The most celebrated Jewish holiday of the year, Passover began at sundown Monday. The holiday is well known for the special diet Jews follow — no ingredients that can leaven or ferment. What’s less known is the extensive cleaning that occurs in observant Jewish households, culminating with a symbolic “burning of crumbs.”

It’s spring cleaning with a deeply spiritual meaning, and a thoroughness that often requires weeks of vacuuming cars, scrubbing refrigerators and boxing up food.

“The idea is that leaven is the nasty stuff in ourselves, when we think we’re better than we are, instead of living in the world and connecting to God,” Eisen said. “Some people started their cleaning in December. A lot of people that are concerned about the ritual cleanliness do start very early.”

The name “Passover” is from a story in the book of Exodus. The story tells how Moses led enslaved Israelites to freedom after God sent 10 plagues against Egypt, including frogs, hail and the slaying of the Egyptians’ firstborn sons.
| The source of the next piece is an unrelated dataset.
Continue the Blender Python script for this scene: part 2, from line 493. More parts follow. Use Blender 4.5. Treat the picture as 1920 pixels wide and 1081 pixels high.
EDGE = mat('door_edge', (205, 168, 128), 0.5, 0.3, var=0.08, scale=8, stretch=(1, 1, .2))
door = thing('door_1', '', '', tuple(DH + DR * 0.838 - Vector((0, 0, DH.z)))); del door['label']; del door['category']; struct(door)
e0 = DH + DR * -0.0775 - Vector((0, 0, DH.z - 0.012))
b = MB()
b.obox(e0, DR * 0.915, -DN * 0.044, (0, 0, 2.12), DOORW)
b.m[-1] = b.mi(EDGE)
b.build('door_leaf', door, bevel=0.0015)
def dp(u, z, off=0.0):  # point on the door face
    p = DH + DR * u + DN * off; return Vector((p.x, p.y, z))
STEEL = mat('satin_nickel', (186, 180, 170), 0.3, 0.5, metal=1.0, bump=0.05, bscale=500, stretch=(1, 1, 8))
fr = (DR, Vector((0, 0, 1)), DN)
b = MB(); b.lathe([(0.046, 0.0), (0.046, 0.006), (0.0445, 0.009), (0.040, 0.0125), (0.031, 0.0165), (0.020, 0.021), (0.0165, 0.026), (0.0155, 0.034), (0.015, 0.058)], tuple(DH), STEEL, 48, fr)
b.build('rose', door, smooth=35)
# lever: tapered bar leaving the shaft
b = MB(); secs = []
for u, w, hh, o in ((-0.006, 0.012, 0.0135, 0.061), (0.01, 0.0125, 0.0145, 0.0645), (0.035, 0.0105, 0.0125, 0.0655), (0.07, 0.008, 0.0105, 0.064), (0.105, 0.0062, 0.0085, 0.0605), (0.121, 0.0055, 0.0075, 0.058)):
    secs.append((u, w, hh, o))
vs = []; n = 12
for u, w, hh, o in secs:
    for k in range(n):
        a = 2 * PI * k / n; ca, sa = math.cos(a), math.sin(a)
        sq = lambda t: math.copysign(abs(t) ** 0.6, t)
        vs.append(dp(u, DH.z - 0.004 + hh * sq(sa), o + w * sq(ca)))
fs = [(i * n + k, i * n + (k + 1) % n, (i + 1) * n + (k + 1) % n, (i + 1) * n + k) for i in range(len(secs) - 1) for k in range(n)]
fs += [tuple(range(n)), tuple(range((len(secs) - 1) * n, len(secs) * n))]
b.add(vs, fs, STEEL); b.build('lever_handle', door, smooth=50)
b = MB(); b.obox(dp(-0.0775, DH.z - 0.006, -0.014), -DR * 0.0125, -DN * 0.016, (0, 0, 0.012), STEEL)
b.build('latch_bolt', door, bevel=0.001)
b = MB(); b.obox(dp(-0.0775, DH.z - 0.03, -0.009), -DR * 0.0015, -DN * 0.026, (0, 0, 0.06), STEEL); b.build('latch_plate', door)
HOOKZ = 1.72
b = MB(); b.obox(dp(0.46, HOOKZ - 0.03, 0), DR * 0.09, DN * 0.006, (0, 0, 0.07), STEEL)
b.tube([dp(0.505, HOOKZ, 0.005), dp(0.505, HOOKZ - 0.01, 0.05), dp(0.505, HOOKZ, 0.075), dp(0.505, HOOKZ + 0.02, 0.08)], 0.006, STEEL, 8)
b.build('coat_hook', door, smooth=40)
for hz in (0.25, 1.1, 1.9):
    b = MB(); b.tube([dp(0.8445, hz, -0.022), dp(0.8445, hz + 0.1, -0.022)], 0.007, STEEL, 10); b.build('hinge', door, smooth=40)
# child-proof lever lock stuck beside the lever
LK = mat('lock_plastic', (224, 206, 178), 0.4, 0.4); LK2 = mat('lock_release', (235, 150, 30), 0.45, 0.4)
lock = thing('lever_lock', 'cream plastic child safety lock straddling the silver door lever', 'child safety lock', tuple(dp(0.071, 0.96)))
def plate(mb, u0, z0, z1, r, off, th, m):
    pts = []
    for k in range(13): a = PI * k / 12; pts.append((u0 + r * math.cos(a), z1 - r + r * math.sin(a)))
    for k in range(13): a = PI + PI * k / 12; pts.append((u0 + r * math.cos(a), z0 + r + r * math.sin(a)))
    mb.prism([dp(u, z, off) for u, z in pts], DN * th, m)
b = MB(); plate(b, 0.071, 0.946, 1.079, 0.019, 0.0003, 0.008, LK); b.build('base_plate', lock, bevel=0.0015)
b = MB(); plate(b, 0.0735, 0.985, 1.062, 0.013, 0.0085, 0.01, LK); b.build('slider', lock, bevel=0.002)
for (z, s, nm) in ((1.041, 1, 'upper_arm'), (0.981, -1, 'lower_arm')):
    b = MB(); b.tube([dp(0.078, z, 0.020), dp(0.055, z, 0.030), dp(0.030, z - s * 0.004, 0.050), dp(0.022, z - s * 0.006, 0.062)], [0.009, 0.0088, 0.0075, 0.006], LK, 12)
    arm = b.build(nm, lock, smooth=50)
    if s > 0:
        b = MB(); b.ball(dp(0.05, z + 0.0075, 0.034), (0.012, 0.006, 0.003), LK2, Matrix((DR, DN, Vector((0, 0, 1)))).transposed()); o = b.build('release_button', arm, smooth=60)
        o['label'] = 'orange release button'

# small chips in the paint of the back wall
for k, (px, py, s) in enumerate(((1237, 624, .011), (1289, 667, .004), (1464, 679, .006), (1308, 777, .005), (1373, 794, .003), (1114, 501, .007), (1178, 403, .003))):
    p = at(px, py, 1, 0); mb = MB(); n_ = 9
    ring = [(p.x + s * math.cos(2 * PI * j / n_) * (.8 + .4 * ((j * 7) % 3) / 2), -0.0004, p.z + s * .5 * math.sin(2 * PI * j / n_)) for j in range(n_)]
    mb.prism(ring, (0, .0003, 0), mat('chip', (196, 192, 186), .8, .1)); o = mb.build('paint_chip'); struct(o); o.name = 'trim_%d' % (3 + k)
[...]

The story says God parted the Red Sea, allowing the Jews to escape, and they wandered in the desert for 40 years before they conquered Canaan, their Promised Land.

Eschewing leavened foods is a tradition that dates to the Jews’ flight from Egypt, when their bread had no time to rise.

Anything containing wheat, oats, barley, rye or spelt that has been in contact with water for more than 18 minutes becomes chametz — something that one may not eat, own or derive benefit from during Pass-over.
Eisen’s family began cleaning for Passover in early March, around the same time Rabbi Yossi Winner and his wife, Naomi, began removing chametz from the University of Arizona’s Chabad House, where they live and hold services for Jewish students at the UA.

About 10 percent of UA students — around 3,500 — are Jewish, according to Hillel, a campus group. Tucson’s Jewish population is about 3 percent of local residents — approximately 28,000 people.

The Winners have two small children, which means they had to be extra vigilant about kashering their home — scouring pockets, clothing drawers and underneath seat cushions.

The Winners held a burning of crumbs outside the UA Chabad House, 1025 N. Euclid Ave., Monday morning, filling a steel bucket with leftover bits of crackers, cereal, pastries and bread and burning them.

Rabbi Samuel M. Cohon of Temple Emanu-El, a Reform Jewish congregation in Midtown, burned the crumbs from his home in a chiminea in the family’s backyard.

“The spring cleaning we do as Jews is done in different degrees, with some cleaning the oven with a blowtorch and others just putting the bagels away,” he said. “It’s all about taking out those things that have spoiled your ideals and going back to your essential nature.”

Since she didn’t grow up in an observant household, 37-year-old Mila Anderson had to learn about the extensive cleaning as an adult. What helps the exhaustive process is its meaning, said Anderson, who is hoping to pass the tradition on to her two young daughters.

“We want it to make sense to them, so it’s not something that they do just because we do it,” said Anderson, whose family attends Temple Emanu-El. “Cleaning is a way of examining what you are doing, what you eat.”

Anderson does not view the Passover cleaning as a chore, in spite of the work. Not only is it a good excuse for spring cleaning, it’s an opportunity to start fresh, she said.

“To me personally, Passover is the holiday of choice,” she said. “You are making deliberate decisions, and each family decides how it makes sense for them.”

The cleaning also is characteristic of Passover in that it is worshipping through expression and action. One signature of the Passover holiday is the Seder dinner, typically held on the first night of Passover, when the story of the Exodus is told and acted out around dinner tables, and foods that accompany the story are eaten.

A 2002 census of the local Jewish population found 61 percent of local Jews typically attend a Passover Seder, and it’s most likely to be observed by Jews who don’t attend synagogue.